Кирилл Семенович Симонян – последний из тех, кто верит, что политические взгляды Солженицына, его активная работа в комсомоле и все прочие действия были действительно искренними. Ученый-медик, который возвращает людям жизнь и заставляет вновь биться остановившиеся сердца, всегда склонен думать о людях хорошо…
«В конце концов мы решили, что это какой-то психический заскок, стремление блеснуть искусством оценить и проанализировать самую сложную историческую ситуацию. Мы ответили ему письмом, в котором выразили несогласие с его взглядами, и на этом дело кончилось.
Когда я узнал, что весной 1945 года Солженицын попал с заключение, я наивно подумал, что всему виной то злополучное письмо».

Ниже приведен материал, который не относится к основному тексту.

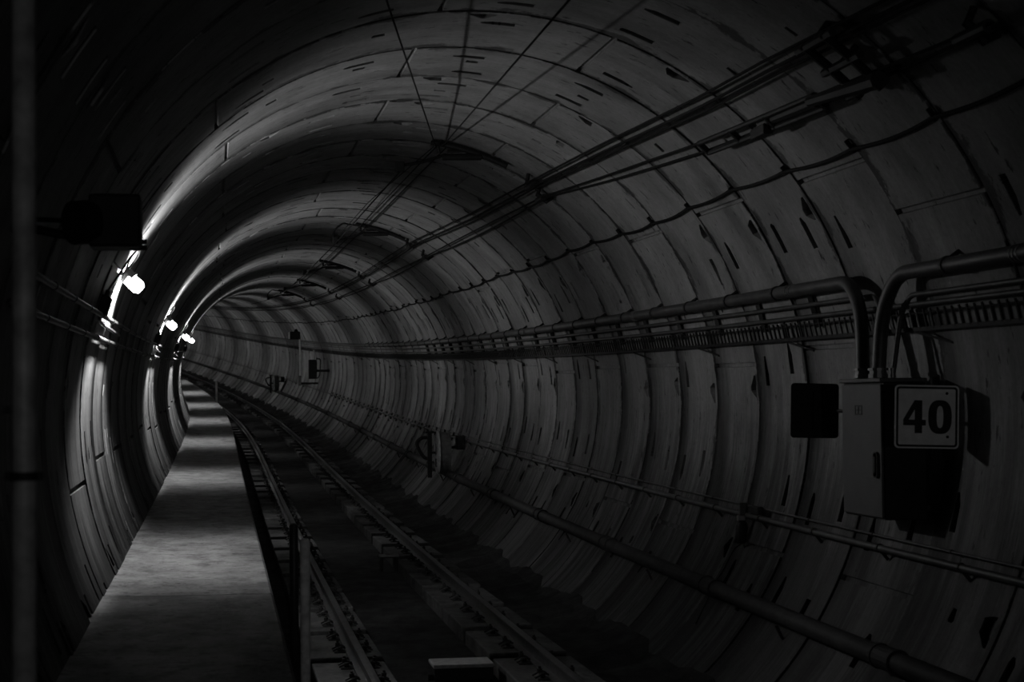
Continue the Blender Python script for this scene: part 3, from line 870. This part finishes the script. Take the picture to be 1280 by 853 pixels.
four = [(0.030, -0.098), (0.030, -0.052), (0.052, -0.052), (0.052, -0.018), (0.030, -0.018), (0.030, 0.098), (-0.016, 0.098), (-0.082, -0.016), (-0.082, -0.052), (-0.014, -0.052), (-0.014, -0.098)]
def p4(bm):
    q = [(x - 0.058, y) for x, y in four]
    # outline with its counter: two pieces so that the triangle stays open
    c = [(-0.014, -0.018), (-0.014, 0.044), (-0.050, -0.018)]
    c = [(x - 0.058, y) for x, y in c]
    prism(bm, [q[5], q[6], c[1], c[0], (q[4][0], c[0][1])][::1], FN, 0.0, 0.0015)
    prism(bm, [q[6], q[7], c[2], c[1]], FN, 0.0, 0.0015)
    prism(bm, [q[7], q[8], q[9], (q[9][0], q[9][1]), q[1], q[2], q[3], c[0], c[2]][:3] + [q[1], q[2], q[3], c[0], c[2]], FN, 0.0, 0.0015)
    prism(bm, [q[9], q[10], q[0], q[1]], FN, 0.0, 0.0015)
numeral([p4])
def ell(cx, w, h, n=32, p=2.6):
    out = []
    for k in range(n):
        a = 2 * PI * k / n; c, s_ = math.cos(a), math.sin(a)
        out.append((cx + w * math.copysign(abs(c) ** (2 / p), c), h * math.copysign(abs(s_) ** (2 / p), s_)))
    return out
numeral([lambda bm: ring_prism(bm, ell(0.078, 0.070, 0.101), ell(0.078, 0.020, 0.066), FN, 0.0, 0.0015)])
for x, y in ((0.143, 0.168), (0.150, -0.140)):
    bm = BM(); lathe(bm, [(0, 0), (0, 0.011), (0.004, 0.009), (0.004, 0)], (x, 0, y), (0, -1, 0), 12); obj('bolt', bm, M_BLACK, t)
bm = BM(); box(bm, (-0.02, 0.004, -0.15), (0.02, 0.03, 0.15), 0.003); box(bm, (-0.02, 0.01, -0.02), (0.16, 0.05, 0.02), 0.003)
tube(bm, [(0.05, 0.03, 0.0), (0.02, 0.20, 0.0), (0.0, 0.365, 0.0)], 0.016, 8); obj('mounting_arm', bm, M_BLACK, t)
t = sign_root('sign_plate', 'dark square sign plate seen from behind, left of the grey cabinet', 14.2, 2.765, 2.112, 0.06, 0.028)
bm = BM(); prism(bm, rrect(0.41, 0.44, 0.03), F, -0.004, 0.0); obj('plate', bm, M_BLACK, t)
bm = BM(); box(bm, (-0.02, -0.02, -0.15), (0.02, 0.0, 0.15), 0.003); box(bm, (0.0, -0.02, -0.02), (0.10, 0.0, 0.02), 0.003); tube(bm, [(0.06, 0.0, 0.0), (0.20, -0.58, 0.0)], 0.015, 8); obj('mounting_arm', bm, M_BLACK, t)

# hanging telephone-like fitting on the slim pipe
mu, mz = circ(MA, MIN_)
t = at('hanging_handset', 'small dark fitting hanging from the slim pipe with looped leads', 'fitting', 16.95, mu - 0.05, mz)
bm = BM(); lathe(bm, [(-0.10, 0), (-0.10, 0.035), (-0.08, 0.055), (0.06, 0.060), (0.10, 0.045), (0.12, 0.02), (0.12, 0)], (0.0, 0, -0.17), (0.12, 0, 1), 18); obj('body', bm, M_BLACK, t, smooth=True)
bm = BM(); box(bm, (-0.035, -0.04, -0.055), (0.035, 0.04, 0.0), 0.008); obj('collar', bm, M_GALV, t)
bm = BM(); box(bm, (-0.02, -0.03, 0.0), (0.06, 0.03, 0.12), 0.008); obj('hanger', bm, M_COND, t)
bm = BM(); box(bm, (0.03, -0.45, 0.02), (0.09, -0.20, 0.10), 0.01); obj('splice_box', bm, M_BLACK, t)
bm = BM(); tube(bm, smooth_pts([(0.02, -0.02, -0.28), (0.03, -0.05, -0.36), (0.06, -0.16, -0.40), (0.09, -0.22, -0.33), (0.07, -0.16, -0.27), (0.02, -0.04, -0.30)], 5), 0.006, 6); obj('lead', bm, M_CABLE, t)
def WPL(s, ang, ins): return t_MI @ PW(s, ang, ins)
t_MI = (Matrix.Translation(t.location) @ Matrix.Rotation(head(16.95), 4, 'Z')).inverted()
bm = BM(); tube(bm, smooth_pts([(0.0, 0.02, -0.28), WPL(17.05, -0.45, 0.06), WPL(17.1, -0.52, 0.05), WPL(17.2, -0.56, 0.03), WPL(17.1, -0.63, 0.03), WPL(17.0, -0.70, 0.02)], 6), 0.006, 6); obj('lead', bm, M_CABLE, t)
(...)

Однако профессор Симонян, насколько я сумел себе уяснить, совершенно не страдает наивностью. Наоборот, он слишком благоразумен, и эту свою черту он распространяет на других, в данном случае на Солженицына.
Критиковать Ставку и Верховного главнокомандующего во время войны!.. И в самом деле, только безумец мог бы подвергнуть себя подобному риску.
Отвечает ли это характеру Солженицына? Несомненно. Но всегда, когда кажется, что его действия находятся в вопиющем противоречии со здравым смыслом, за изображаемым безумием стоит абсолютно трезвый расчет.
«Это смесь транса с хладнокровием» – так доктор Симонян охарактеризует подобные действия Солженицына через много лет.